Si se nos hubiera dicho que el Verbo se hizo hombre, dice F. B. Meyer, habría parecido como si solamente los varones podrían tener perfecta sim­patía con él, o que su naturaleza no contenía sino los elementos de la masculinidad. Pero usándose la palabra “carne”, sentimos que no sólo un sexo, sino los dos, no sólo una edad, sino todas, no sólo una raza, sino la familia humana entera, pueden hallar sus propias características en Cristo Jesús, quien es com­pletamente humano, pero también completamente divino. Y llegamos a la conclusión de que precisamente por eso, porque sentía como Dios y sufría como hombre, le fue posible llevar a feliz término la redención del hombre caído.

2. Lo que significó la encarnación de Cristo para el mundo.

En primer lu­gar, el Cristo encarnado vino a darnos la más completa revelación de Dios. En su persona tuvimos la genuina revelación de Dios y la genuina revelación del hombre. Cristo, en su vida terrenal, dio expresión al carácter de Dios en forma tan real y plena que los hombres que lo conocieron no tuvieron necesidad de pedir que les mostrara al Padre (Jn. 14:38) porque en las Escrituras encon­tramos esta declaración categórica: “A Dios nadie le vio jamás: el unigénito Hijo, que está en el seno del Padre, él lo declaró.” (Jn. 1:18). Su carácter es el carácter de Dios. Cristo reveló a los hombres la intención de la mente y el corazón de Dios para los humanos y, en consecuencia, la actitud que los hom­bres deben guardar hacia Dios. Los evangelios son claros y explícitos sobre estos dos asuntos. A Dios lo conocemos por medio de Jesucristo y al hombre corresponde adorarlo y obedecerlo. En los evangelios encontramos expresada su voluntad para con los hombres.

En segundo lugar, la encarnación de Cristo hizo posible la reconciliación del hombre con Dios. La encarnación de Cristo vino a significar que había quedado roto el velo de separación entre Dios y el pecador, y que por la mediación del Hijo veníamos a tener completo perdón de nuestros pecados. El hombre vive en pecado y está expuesto a los males que el pecado acarrea; es culpable de pecado y está contaminado por él. No puede vivir una vida recta y justa, por lo cual necesita llegarse a Dios en arrepentimiento para ser perdonado y recibir una nueva disposición y el poder para vivir una vida mejor. Este es el único camino para alcanzar la vida abundante para la que el hombre fue creado.

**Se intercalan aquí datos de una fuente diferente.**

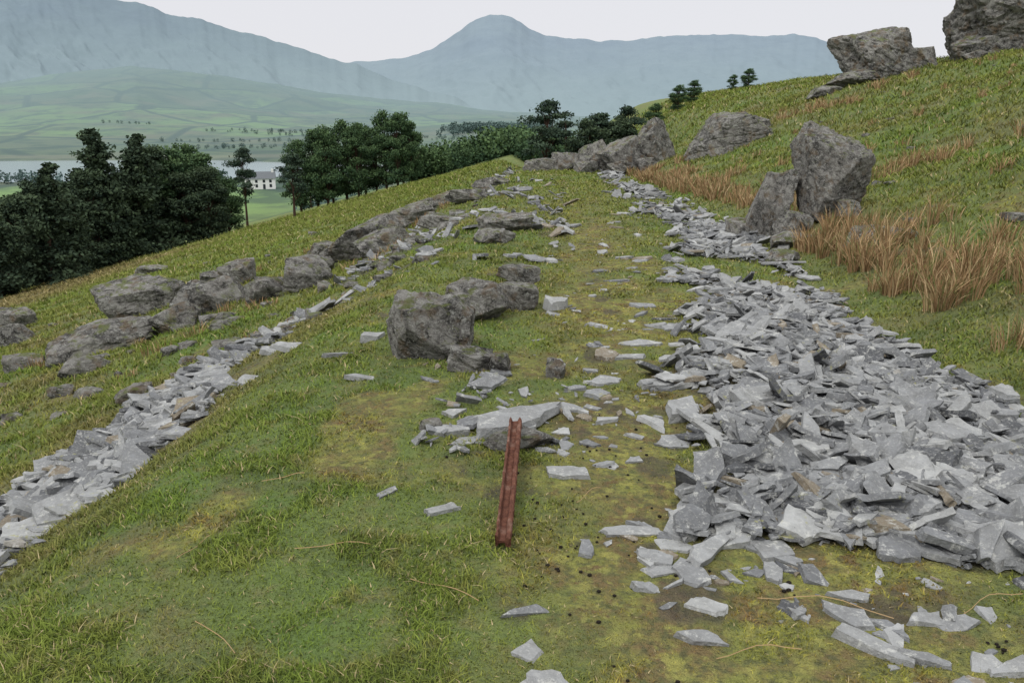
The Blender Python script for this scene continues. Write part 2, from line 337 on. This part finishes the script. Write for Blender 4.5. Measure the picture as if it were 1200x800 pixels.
# ------------------------------------------------------------ boulders
def rockmesh(name,seed,size,sub=4,cuts=8,strat=.0,mat=M_rock,lo=.6,tilt=.5):
    g=np.random.default_rng(seed)
    bm=bmesh.new();bmesh.ops.create_icosphere(bm,subdivisions=sub,radius=1)
    bm.verts.ensure_lookup_table();D=np.array([v.co[:] for v in bm.verts]);F=[[v.index for v in f.verts] for f in bm.faces];bm.free()
    # a skewed block knocked about by random fracture planes
    bx=np.array([[1,0,0],[-1,0,0],[0,1,0],[0,-1,0],[0,0,1],[0,0,-1]],float)+g.normal(0,.22,(6,3))
    nn=np.concatenate([bx,g.normal(0,1,(cuts,3))]);nn/=np.linalg.norm(nn,axis=1)[:,None];dd=np.concatenate([g.uniform(.72,.95,6),g.uniform(lo+.15,1.15,cuts)])
    jx=fbm(D[:,0]*1.9+D[:,2]*1.5+seed,D[:,1]*1.9-D[:,2]*1.3,seed+2,3)
    step=np.round(jx*5)/5
    dots=D@nn.T;q_=np.where(dots>.05,dd/np.maximum(dots,.05),9)
    rr=np.min(q_,axis=1);rr=np.minimum(rr,1.5)
    P=D*(rr*(1+.12*step))[:,None]
    ax=np.array([math.sin(tilt),.2,math.cos(tilt)]);q=P@ax*3.2+.9*fbm(P[:,0]*1.2,P[:,1]*1.2,seed)
    st=np.exp(-((((q)%1)-.5)/.09)**2)
    nz=fbm(P[:,0]*2.6+P[:,2]*2.1,P[:,1]*2.6-P[:,2]*1.7,seed+3,5)
    nz2=np.abs(fbm(P[:,0]*6+P[:,2]*4.7,P[:,1]*6-P[:,2]*5.9,seed+9,4))
    P=P*(1+.06*nz-.05*nz2-strat*st)[:,None]
    P=P*np.array(size)/2*1.04
    return mk(name,P,F,np.full(len(F),3),[mat],smooth=False,link=False)
def rock(name,x,y,w,d,h,rz,seed,sub=4,sink=.3,rx=0,ry=0,**k):
    me=rockmesh(name,seed,(w,d,h*(1+sink)),sub,**k)
    ob=bpy.data.objects.new(name,me);scene.collection.objects.link(ob)
    ob.rotation_euler=(rx,ry,rz);ob.location=(x,y,H1(x,y)+h*(.5-sink*.5));return ob
rock("boulder",-.60,5.7,.76,.62,.45,.15,121,6,.3,cuts=14,lo=.5,ry=.15,rx=.1,strat=.015)
rock("boulder",-.33,6.85,.56,.5,.36,.5,22,5,.2,cuts=12,lo=.5)
rock("boulder",.05,7.2,.36,.34,.27,.1,23,5,.2,cuts=10,lo=.5)
rock("boulder",.12,8.6,.42,.35,.20,.9,24,5,.2)
rock("boulder",-.28,5.3,.34,.28,.16,.3,25,5,.2,cuts=12,lo=.5)
rock("boulder",-.08,5.25,.2,.16,.12,1.3,26,4,.2)
rock("boulder",.3,5.12,.17,.15,.10,1.3,27,4,.2)
rock("boulder",-.45,4.15,.14,.12,.06,.3,28,4,.2)
rock("boulder",-.1,13.2,.9,.6,.28,.3,29,5,.2)
rock("boulder",-.25,11.8,.6,.5,.2,.8,30,4,.2)
rock("standing_boulder",4.05,12.7,.5,.75,1.15,-.1,31,6,.15,ry=.30,cuts=7,lo=.5,strat=.03)
rock("standing_boulder",4.86,12.45,.95,.8,1.2,.25,147,6,.15,ry=-.12,cuts=9,lo=.5,strat=.02)
rock("boulder",4.35,12.1,.5,.4,.3,.4,33,5,.3);rock("boulder",5.05,12.0,.5,.4,.22,1.4,34,4,.3)
rock("boulder",4.0,11.4,.7,.45,.2,.4,35,5,.3);rock("boulder",3.7,12.9,.5,.4,.3,.4,36,4,.3)
rock("boulder",4.62,10.0,.95,.5,.24,.1,37,5,.3);rock("boulder",3.6,10.4,.6,.4,.18,.8,38,4,.3)
RK=[(7.6,28.6,2.9,1.8,1.25,.3,-.38,41),(8.9,29.8,1.0,.8,.5,0,0,43),
(1.2,34,1.5,1.2,.5,.2,0,44),(2.3,34,1.2,1.1,.8,.4,.1,45),(3.3,33,1.4,1.2,1.1,.1,-.3,46),(4.5,32.5,1.7,1.4,1.5,.5,-.35,48),(5.7,33,1.8,1.5,1.9,.2,-.4,49),(2.9,32,1,.8,.5,.7,0,50),(4.1,31.2,1.2,.8,.45,.7,0,51),(5.2,31.3,1.2,.9,.6,1.7,0,52),
(15.3,35.2,3.0,2.4,1.9,.2,-.3,53),(13.9,34.5,2.2,1.4,.6,.1,-.1,54),(16.8,34.6,1.5,1.2,.9,.6,-.1,55),(12.6,33.5,1.2,.8,.35,.1,-.1,56),
(20.9,35,6.2,4.5,3.0,.25,-.42,57),(18.5,34,2.2,1.8,.9,.2,-.3,58),(24.5,36,6,4,4.4,.9,-.3,59),(22.2,32.5,2,1.6,1.0,.2,0,60),(17.6,32,.9,.8,.35,.2,0,61),
(-9.45,20,2.4,1.5,.9,.3,-.2,62),(-7.96,14.8,2.0,1.2,.6,.15,-.15,63),(-6.14,16,1.25,1,.75,.3,.1,64),(-6.46,15,1.0,.8,.42,.5,-.4,65),(-6.93,20,.9,.7,.55,.3,-.2,66),
(-3.99,15.1,1.1,.8,.5,.6,-.2,67),(-4.65,15,.8,.6,.45,.1,-.2,68),(-3.68,19.3,1.9,1.3,.7,.4,-.25,69),(-2.95,17.9,1.4,1.0,.55,.9,-.2,70),(-3.5,21.5,1.8,1.2,.7,.3,-.3,71),(-2.9,24,1.5,1.2,.6,.3,-.3,72),
(-2.96,28.2,1.7,1.3,.55,.3,-.2,73),(-2.64,33,1.5,1.1,.45,.6,-.2,74),(-4.6,18.2,1.0,.8,.45,.3,0,75),(-17.8,27.7,1.4,1,.7,.3,0,76),(-14.6,22.4,1.3,1,.6,.8,0,77),(-9.57,14.8,.8,.6,.35,.3,0,78),(-6.75,12,.7,.5,.25,.4,0,79),(-4.23,8.4,.4,.3,.2,.2,0,80),
(-5.3,17,.7,.6,.35,1.2,0,81),(-8.2,22,1.2,.9,.4,.2,0,82),(-5.2,22,1.1,.8,.4,.2,0,83),(-12,24,1.2,.9,.4,.6,0,84),(-1.5,17,.9,.7,.25,.3,0,86),(-1.1,21,1.2,.8,.3,.3,0,87),(-.6,26,1.2,.9,.3,.6,0,88),(-20,44,2,1.5,.6,.2,0,89)]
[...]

Hay tres elementos en la experiencia de la reconciliación: de parte del hombre, arrepentimiento, volviéndose del pecado a Dios; de parte de Dios, perdón y aceptación paternal del hombre; y en la mutua relación que sigue, la comunicación de Dios al hombre de las cualidades espirituales y el poder que le permitan vivir en comunión con él.

Tal unión de Dios con el hombre fue el objeto de la venida de Cristo. Ya que el pecado estaba en el mundo, él vino para que el pecador se reconciliara con Dios. Así lo afirman las Escrituras: “Porque ciertamente Dios estaba en Cristo reconciliando el mundo a sí, no imputándole sus pecados, y puso en nosotros la palabra de reconciliación.” (2 Co. 5:18).

La encarnación de Cristo significó la preponderancia del bien sobre el mal; el triunfo final de la justicia; la seguridad de su compañía por siempre jamás; el poder gozar de las grandes y sublimes enseñanzas que nos dejó en los cortos años de su ministerio terrenal; tener su ejemplo magnífico e incom­parable de fe, abnegación, paciencia, gozo, humildad, sabiduría, mansedumbre.